Celia was a music student at York University in the late 80s when the group she was in played Judith’s wind quintet and piano piece, Airs From Another Planet, becoming only the second group ever to perform it.

Their paths also crossed a couple of years later when Celia was an Exhibitioner post graduate student at the Royal Academy of Music. Judith asked Jane’s Minstrels, which Celia was a member of, to perform at the Spitalfields Festival, of which she was Artistic Director.

It wasn’t until 2015 that Judith was commissioned to write the Oboe Concerto for Celia.

In the meantime Celia’s career had taken off, and she had played with some world renowned orchestras, including being appointed to the BBC Symphony Orchestra on Cor Anglais and as Principal Oboe of the Adelaide Symphony Orchestra, following a move to Australia with her husband and young family.

The Concerto was premiered in 2018, and dedicated to Celia.

“It is a very important piece for me,” says Judith.

“I played the oboe until I was 30. Working with Celia, I re-discovered a part of my life – playing the oboe was such a big part of my training as a musician and development as a composer.”

She added: “I have known Celia for a long time, since her student days – dare I say, it’s a decades-long friendship! We have kept in touch throughout the years, and when Celia was able to invite me to write a piece for her we were in touch constantly. It’s a very interactive thing to do, to write a new work for a performer. Celia is someone who has always got exciting and interesting ideas.”
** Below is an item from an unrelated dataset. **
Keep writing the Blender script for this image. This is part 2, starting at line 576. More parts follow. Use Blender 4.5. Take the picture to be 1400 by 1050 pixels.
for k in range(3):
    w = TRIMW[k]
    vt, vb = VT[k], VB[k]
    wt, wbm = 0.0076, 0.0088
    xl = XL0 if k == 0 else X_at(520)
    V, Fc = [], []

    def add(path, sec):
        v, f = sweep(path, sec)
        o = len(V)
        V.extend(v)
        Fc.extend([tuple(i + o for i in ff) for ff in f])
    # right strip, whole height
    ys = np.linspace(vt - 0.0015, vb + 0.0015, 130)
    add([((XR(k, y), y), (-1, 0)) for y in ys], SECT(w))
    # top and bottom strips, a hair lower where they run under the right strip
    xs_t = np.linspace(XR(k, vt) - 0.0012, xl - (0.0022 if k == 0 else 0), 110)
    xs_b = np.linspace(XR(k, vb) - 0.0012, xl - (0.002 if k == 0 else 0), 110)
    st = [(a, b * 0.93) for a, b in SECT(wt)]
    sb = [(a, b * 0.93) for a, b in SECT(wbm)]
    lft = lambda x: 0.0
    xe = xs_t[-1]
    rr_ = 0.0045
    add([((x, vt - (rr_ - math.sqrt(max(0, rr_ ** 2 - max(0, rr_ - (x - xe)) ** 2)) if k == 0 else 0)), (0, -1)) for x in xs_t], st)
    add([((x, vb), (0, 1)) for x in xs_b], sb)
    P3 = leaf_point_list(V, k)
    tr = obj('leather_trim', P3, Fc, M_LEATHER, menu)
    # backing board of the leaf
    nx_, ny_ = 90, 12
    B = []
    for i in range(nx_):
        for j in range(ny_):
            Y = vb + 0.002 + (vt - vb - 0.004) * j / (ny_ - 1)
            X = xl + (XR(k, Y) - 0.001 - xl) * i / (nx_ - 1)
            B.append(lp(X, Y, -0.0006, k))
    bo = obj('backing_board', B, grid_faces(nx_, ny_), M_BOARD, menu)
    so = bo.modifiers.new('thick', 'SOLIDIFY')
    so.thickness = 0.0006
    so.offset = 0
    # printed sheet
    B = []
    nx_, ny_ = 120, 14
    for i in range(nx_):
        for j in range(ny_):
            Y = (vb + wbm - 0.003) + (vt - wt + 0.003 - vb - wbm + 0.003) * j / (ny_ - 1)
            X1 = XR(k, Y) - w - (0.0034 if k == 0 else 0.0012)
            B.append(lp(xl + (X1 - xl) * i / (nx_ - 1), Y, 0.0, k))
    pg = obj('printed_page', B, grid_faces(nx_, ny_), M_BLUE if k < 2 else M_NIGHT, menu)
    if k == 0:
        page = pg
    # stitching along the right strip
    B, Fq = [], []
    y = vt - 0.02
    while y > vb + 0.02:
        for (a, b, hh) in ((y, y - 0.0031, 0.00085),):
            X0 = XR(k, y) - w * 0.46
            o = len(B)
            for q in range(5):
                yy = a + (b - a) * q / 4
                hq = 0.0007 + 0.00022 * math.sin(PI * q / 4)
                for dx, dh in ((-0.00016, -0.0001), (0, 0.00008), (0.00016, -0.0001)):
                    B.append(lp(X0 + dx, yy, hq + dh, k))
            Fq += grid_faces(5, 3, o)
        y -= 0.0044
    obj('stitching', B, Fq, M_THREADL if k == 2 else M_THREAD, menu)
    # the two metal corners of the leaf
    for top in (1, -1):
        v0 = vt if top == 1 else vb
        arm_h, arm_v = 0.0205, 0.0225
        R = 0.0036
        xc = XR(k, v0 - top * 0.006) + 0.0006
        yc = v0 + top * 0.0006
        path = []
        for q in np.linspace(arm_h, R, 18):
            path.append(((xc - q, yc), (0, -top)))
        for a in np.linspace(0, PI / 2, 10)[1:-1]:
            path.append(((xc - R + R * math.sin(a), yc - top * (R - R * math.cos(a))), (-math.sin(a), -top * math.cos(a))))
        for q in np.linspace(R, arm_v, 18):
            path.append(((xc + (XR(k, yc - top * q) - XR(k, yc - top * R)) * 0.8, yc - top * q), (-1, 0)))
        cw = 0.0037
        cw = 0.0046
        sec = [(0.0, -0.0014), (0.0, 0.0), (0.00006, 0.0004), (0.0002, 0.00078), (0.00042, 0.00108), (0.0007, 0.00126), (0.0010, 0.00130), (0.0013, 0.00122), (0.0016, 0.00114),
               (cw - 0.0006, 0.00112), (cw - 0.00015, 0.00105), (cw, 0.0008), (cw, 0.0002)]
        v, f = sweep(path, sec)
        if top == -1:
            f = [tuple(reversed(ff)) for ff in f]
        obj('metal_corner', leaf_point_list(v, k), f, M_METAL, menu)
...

The recording of the original live performance in South Australia was released by Celia’s own boutique record label, Artaria, something which Judith is fully supportive of.

“Artaria’s albums are very beautiful. The fact that an individual artist like Celia can do this properly – not only perform the piece, but to produce and release it through their own record label – is quite fantastic, and very creative.”

Celia adds: “Judith’s music is so intuitive for woodwind players: playable and lyrical. I am really delighted to return to Wales with Judith to where the UK Premiere took place, and via this brilliant connection between the Royal Welsh College and Crowther’s of Canterbury, to introduce the piece a new generation, so more people can enjoy it.”